- **Stored data**:
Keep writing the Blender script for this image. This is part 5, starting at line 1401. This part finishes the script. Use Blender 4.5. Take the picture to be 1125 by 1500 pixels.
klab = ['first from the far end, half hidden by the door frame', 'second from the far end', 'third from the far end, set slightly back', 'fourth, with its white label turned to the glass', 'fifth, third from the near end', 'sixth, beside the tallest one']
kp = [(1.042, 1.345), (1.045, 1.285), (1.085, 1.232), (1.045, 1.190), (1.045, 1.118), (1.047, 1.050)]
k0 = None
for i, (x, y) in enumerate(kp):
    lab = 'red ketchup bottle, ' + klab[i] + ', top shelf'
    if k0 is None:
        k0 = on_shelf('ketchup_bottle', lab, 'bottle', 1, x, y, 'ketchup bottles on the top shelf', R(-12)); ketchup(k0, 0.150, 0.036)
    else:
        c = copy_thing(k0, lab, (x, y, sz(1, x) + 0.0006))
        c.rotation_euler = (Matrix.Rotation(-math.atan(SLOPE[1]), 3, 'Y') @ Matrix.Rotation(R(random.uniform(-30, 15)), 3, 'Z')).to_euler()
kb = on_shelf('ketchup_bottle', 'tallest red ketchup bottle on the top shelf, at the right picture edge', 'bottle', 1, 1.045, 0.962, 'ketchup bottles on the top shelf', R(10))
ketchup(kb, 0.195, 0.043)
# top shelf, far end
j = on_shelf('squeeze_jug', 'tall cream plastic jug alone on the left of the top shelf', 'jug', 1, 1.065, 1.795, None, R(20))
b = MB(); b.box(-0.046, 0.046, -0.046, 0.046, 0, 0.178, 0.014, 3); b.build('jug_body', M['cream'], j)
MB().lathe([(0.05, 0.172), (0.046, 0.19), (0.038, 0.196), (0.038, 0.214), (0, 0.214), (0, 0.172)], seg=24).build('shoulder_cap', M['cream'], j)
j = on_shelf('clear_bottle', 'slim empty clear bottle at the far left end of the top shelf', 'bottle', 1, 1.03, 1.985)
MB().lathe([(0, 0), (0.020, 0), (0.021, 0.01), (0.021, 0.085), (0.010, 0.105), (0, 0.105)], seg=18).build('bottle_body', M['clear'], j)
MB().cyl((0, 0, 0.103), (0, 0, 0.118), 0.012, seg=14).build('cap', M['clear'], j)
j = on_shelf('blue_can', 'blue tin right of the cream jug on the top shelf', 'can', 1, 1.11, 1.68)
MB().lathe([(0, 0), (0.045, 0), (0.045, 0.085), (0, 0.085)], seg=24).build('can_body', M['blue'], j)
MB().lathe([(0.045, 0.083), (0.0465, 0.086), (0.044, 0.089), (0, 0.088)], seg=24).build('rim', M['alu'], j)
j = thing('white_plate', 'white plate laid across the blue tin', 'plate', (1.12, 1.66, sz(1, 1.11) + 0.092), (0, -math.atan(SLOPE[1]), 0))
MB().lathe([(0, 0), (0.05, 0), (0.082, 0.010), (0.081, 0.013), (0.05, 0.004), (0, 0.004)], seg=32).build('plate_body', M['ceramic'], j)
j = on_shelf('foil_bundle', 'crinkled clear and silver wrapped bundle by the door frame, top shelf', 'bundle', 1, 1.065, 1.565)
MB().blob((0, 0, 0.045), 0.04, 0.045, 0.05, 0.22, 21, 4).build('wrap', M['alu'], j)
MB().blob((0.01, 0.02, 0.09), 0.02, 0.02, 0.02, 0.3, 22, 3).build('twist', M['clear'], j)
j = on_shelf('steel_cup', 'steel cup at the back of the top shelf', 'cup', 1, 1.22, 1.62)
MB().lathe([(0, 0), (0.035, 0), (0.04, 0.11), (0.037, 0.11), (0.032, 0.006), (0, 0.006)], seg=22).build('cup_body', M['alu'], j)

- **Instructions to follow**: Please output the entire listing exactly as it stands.

- **Solution to this problem**:
Keep writing the Blender script for this image. This is part 5, starting at line 1401. This part finishes the script. Use Blender 4.5. Take the picture to be 1125 by 1500 pixels.
klab = ['first from the far end, half hidden by the door frame', 'second from the far end', 'third from the far end, set slightly back', 'fourth, with its white label turned to the glass', 'fifth, third from the near end', 'sixth, beside the tallest one']
kp = [(1.042, 1.345), (1.045, 1.285), (1.085, 1.232), (1.045, 1.190), (1.045, 1.118), (1.047, 1.050)]
k0 = None
for i, (x, y) in enumerate(kp):
    lab = 'red ketchup bottle, ' + klab[i] + ', top shelf'
    if k0 is None:
        k0 = on_shelf('ketchup_bottle', lab, 'bottle', 1, x, y, 'ketchup bottles on the top shelf', R(-12)); ketchup(k0, 0.150, 0.036)
    else:
        c = copy_thing(k0, lab, (x, y, sz(1, x) + 0.0006))
        c.rotation_euler = (Matrix.Rotation(-math.atan(SLOPE[1]), 3, 'Y') @ Matrix.Rotation(R(random.uniform(-30, 15)), 3, 'Z')).to_euler()
kb = on_shelf('ketchup_bottle', 'tallest red ketchup bottle on the top shelf, at the right picture edge', 'bottle', 1, 1.045, 0.962, 'ketchup bottles on the top shelf', R(10))
ketchup(kb, 0.195, 0.043)
# top shelf, far end
j = on_shelf('squeeze_jug', 'tall cream plastic jug alone on the left of the top shelf', 'jug', 1, 1.065, 1.795, None, R(20))
b = MB(); b.box(-0.046, 0.046, -0.046, 0.046, 0, 0.178, 0.014, 3); b.build('jug_body', M['cream'], j)
MB().lathe([(0.05, 0.172), (0.046, 0.19), (0.038, 0.196), (0.038, 0.214), (0, 0.214), (0, 0.172)], seg=24).build('shoulder_cap', M['cream'], j)
j = on_shelf('clear_bottle', 'slim empty clear bottle at the far left end of the top shelf', 'bottle', 1, 1.03, 1.985)
MB().lathe([(0, 0), (0.020, 0), (0.021, 0.01), (0.021, 0.085), (0.010, 0.105), (0, 0.105)], seg=18).build('bottle_body', M['clear'], j)
MB().cyl((0, 0, 0.103), (0, 0, 0.118), 0.012, seg=14).build('cap', M['clear'], j)
j = on_shelf('blue_can', 'blue tin right of the cream jug on the top shelf', 'can', 1, 1.11, 1.68)
MB().lathe([(0, 0), (0.045, 0), (0.045, 0.085), (0, 0.085)], seg=24).build('can_body', M['blue'], j)
MB().lathe([(0.045, 0.083), (0.0465, 0.086), (0.044, 0.089), (0, 0.088)], seg=24).build('rim', M['alu'], j)
j = thing('white_plate', 'white plate laid across the blue tin', 'plate', (1.12, 1.66, sz(1, 1.11) + 0.092), (0, -math.atan(SLOPE[1]), 0))
MB().lathe([(0, 0), (0.05, 0), (0.082, 0.010), (0.081, 0.013), (0.05, 0.004), (0, 0.004)], seg=32).build('plate_body', M['ceramic'], j)
j = on_shelf('foil_bundle', 'crinkled clear and silver wrapped bundle by the door frame, top shelf', 'bundle', 1, 1.065, 1.565)
MB().blob((0, 0, 0.045), 0.04, 0.045, 0.05, 0.22, 21, 4).build('wrap', M['alu'], j)
MB().blob((0.01, 0.02, 0.09), 0.02, 0.02, 0.02, 0.3, 22, 3).build('twist', M['clear'], j)
j = on_shelf('steel_cup', 'steel cup at the back of the top shelf', 'cup', 1, 1.22, 1.62)
MB().lathe([(0, 0), (0.035, 0), (0.04, 0.11), (0.037, 0.11), (0.032, 0.006), (0, 0.006)], seg=22).build('cup_body', M['alu'], j)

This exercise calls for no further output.